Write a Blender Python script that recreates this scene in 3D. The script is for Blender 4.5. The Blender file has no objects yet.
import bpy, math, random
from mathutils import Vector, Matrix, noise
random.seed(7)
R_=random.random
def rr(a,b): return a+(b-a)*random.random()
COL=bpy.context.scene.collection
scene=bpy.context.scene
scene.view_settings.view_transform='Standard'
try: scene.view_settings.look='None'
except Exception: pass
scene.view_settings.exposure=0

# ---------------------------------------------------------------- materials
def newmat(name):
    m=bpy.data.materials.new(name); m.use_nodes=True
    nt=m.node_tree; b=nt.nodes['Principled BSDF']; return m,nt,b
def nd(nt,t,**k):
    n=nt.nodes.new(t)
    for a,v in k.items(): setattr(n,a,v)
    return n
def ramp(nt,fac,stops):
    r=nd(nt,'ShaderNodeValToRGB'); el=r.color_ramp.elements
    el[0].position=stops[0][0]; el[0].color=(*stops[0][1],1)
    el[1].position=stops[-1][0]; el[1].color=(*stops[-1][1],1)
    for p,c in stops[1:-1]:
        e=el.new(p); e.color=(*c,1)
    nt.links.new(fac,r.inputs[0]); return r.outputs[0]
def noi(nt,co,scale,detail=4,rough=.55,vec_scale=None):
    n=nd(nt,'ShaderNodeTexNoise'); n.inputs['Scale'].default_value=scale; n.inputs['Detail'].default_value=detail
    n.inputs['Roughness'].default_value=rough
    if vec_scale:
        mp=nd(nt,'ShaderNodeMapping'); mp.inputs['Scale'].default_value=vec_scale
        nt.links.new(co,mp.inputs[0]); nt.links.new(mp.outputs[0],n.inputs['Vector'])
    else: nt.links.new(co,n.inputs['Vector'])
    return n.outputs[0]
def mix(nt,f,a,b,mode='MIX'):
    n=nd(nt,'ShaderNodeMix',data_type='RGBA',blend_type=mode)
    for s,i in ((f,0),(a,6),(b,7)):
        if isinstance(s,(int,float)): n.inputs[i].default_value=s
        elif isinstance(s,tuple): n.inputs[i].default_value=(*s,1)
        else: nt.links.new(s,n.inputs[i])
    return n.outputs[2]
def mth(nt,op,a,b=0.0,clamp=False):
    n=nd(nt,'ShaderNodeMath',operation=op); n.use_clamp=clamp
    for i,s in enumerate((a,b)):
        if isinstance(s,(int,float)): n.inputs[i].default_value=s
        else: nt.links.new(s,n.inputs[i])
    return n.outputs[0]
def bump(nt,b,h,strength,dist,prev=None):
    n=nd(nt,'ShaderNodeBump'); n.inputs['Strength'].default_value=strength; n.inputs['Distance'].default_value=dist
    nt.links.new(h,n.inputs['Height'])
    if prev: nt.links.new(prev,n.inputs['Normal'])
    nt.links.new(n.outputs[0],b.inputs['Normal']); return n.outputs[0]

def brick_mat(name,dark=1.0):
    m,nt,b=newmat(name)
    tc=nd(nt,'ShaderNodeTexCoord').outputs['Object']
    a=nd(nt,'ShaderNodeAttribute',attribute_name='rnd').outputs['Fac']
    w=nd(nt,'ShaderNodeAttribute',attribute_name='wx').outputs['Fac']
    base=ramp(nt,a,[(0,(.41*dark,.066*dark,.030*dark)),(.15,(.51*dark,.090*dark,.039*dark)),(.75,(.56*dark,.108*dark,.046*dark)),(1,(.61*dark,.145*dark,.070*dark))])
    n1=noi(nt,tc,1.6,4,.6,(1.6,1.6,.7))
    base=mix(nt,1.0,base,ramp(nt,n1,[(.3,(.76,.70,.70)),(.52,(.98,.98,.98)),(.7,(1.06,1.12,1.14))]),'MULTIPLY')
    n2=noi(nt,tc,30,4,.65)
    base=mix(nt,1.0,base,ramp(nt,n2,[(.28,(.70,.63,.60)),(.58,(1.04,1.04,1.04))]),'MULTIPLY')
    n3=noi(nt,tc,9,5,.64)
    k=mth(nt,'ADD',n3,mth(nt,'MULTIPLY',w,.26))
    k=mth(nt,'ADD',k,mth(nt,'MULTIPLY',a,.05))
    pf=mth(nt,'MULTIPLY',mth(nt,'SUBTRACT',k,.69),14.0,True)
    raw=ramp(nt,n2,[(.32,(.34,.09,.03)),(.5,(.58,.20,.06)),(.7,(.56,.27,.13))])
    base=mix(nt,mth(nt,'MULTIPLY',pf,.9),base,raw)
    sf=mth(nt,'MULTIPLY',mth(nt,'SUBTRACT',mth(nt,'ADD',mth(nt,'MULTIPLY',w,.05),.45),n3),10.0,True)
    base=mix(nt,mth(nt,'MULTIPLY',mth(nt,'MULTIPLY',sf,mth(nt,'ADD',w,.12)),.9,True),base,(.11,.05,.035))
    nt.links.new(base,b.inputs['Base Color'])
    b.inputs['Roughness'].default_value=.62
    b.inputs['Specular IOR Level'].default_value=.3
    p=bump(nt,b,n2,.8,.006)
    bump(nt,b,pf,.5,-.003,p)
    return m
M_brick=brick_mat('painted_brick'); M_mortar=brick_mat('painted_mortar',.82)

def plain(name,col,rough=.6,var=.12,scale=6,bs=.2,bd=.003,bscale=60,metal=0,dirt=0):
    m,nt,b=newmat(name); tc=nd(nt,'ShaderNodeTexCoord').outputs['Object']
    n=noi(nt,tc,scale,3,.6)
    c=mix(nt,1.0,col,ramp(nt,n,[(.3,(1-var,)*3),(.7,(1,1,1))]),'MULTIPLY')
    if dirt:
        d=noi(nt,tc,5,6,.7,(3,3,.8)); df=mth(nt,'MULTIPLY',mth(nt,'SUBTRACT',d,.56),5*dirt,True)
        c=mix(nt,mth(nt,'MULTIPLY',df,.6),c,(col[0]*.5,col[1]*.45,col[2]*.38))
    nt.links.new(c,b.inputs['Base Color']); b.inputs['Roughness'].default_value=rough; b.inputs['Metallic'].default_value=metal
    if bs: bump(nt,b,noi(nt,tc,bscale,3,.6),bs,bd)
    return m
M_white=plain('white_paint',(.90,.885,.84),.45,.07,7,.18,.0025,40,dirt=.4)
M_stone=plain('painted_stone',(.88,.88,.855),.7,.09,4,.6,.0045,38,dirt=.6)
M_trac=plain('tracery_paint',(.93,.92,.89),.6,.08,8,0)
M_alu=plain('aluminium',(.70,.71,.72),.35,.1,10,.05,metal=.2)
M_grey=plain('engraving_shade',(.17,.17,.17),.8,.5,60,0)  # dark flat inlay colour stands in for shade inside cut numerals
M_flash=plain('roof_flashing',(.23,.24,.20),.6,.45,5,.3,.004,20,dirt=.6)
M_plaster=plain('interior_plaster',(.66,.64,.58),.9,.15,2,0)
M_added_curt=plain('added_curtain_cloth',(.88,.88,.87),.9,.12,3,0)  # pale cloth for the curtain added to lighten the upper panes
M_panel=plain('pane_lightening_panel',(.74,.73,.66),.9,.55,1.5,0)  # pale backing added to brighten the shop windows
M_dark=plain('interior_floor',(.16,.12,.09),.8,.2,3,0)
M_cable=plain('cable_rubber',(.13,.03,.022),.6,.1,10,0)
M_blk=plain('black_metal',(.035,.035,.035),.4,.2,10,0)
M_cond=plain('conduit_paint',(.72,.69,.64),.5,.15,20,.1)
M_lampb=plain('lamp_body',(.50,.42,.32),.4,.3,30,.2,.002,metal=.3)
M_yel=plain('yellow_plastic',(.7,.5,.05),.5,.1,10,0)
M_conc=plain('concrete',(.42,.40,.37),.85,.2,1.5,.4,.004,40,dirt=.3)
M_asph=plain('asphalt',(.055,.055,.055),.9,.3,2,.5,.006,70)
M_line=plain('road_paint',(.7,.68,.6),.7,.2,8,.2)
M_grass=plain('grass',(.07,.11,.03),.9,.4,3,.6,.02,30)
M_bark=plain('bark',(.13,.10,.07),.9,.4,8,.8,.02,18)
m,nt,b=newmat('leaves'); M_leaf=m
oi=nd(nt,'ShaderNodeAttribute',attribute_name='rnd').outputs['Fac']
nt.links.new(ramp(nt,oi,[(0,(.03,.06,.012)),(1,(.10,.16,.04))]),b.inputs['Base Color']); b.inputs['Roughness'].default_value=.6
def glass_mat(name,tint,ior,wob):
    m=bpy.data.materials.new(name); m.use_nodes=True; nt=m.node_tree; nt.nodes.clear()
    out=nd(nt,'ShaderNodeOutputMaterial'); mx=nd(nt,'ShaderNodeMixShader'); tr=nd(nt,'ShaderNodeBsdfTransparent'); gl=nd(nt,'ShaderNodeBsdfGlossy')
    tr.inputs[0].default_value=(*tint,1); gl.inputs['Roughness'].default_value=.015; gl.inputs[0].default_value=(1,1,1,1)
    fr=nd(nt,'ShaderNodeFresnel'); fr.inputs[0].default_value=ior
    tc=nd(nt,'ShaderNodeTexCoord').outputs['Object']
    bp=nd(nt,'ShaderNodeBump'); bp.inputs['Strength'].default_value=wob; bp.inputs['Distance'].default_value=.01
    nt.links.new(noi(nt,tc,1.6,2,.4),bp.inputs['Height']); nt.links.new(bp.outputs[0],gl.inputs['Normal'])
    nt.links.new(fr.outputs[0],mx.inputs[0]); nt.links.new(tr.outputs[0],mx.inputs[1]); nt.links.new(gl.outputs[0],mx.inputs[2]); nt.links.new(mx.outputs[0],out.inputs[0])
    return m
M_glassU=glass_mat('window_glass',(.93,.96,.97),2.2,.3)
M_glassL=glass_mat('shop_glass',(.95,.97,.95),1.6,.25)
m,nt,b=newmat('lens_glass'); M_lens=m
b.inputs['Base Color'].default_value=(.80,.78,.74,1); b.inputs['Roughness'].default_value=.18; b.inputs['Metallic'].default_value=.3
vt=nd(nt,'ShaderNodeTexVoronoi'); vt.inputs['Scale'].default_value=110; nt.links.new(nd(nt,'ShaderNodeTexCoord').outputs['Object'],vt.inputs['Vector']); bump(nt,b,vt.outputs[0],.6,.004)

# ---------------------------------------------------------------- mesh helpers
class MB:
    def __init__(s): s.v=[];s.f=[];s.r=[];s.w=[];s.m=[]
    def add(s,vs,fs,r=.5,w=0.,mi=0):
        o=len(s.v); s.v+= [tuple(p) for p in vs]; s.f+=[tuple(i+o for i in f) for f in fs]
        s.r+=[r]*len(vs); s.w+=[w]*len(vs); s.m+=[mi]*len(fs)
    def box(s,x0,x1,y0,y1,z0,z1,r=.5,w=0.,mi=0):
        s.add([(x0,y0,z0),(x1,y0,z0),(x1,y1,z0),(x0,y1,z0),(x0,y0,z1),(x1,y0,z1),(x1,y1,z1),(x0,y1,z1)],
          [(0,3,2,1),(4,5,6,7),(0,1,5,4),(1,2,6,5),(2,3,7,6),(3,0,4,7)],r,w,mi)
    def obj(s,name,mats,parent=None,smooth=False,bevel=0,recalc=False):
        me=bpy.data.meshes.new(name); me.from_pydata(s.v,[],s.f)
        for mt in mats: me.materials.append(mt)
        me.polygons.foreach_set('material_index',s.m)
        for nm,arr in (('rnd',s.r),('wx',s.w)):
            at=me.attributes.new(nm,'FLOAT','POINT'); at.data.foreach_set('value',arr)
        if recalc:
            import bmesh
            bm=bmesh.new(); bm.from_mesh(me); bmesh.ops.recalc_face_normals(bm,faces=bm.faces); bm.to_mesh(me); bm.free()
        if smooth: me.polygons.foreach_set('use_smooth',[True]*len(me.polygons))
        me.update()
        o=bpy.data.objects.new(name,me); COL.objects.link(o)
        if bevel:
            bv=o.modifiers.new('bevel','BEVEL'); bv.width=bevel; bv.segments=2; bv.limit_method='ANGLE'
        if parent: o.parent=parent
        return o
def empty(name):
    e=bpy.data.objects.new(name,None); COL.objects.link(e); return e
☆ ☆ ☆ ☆
Challenge - Set down the lines above as they stand, starting with the first line and ending with the line that contains "scene.view_settings.exposure=0".

Full response -
Write a Blender Python script that recreates this scene in 3D. The script is for Blender 4.5. The Blender file has no objects yet.
import bpy, math, random
from mathutils import Vector, Matrix, noise
random.seed(7)
R_=random.random
def rr(a,b): return a+(b-a)*random.random()
COL=bpy.context.scene.collection
scene=bpy.context.scene
scene.view_settings.view_transform='Standard'
try: scene.view_settings.look='None'
except Exception: pass
scene.view_settings.exposure=0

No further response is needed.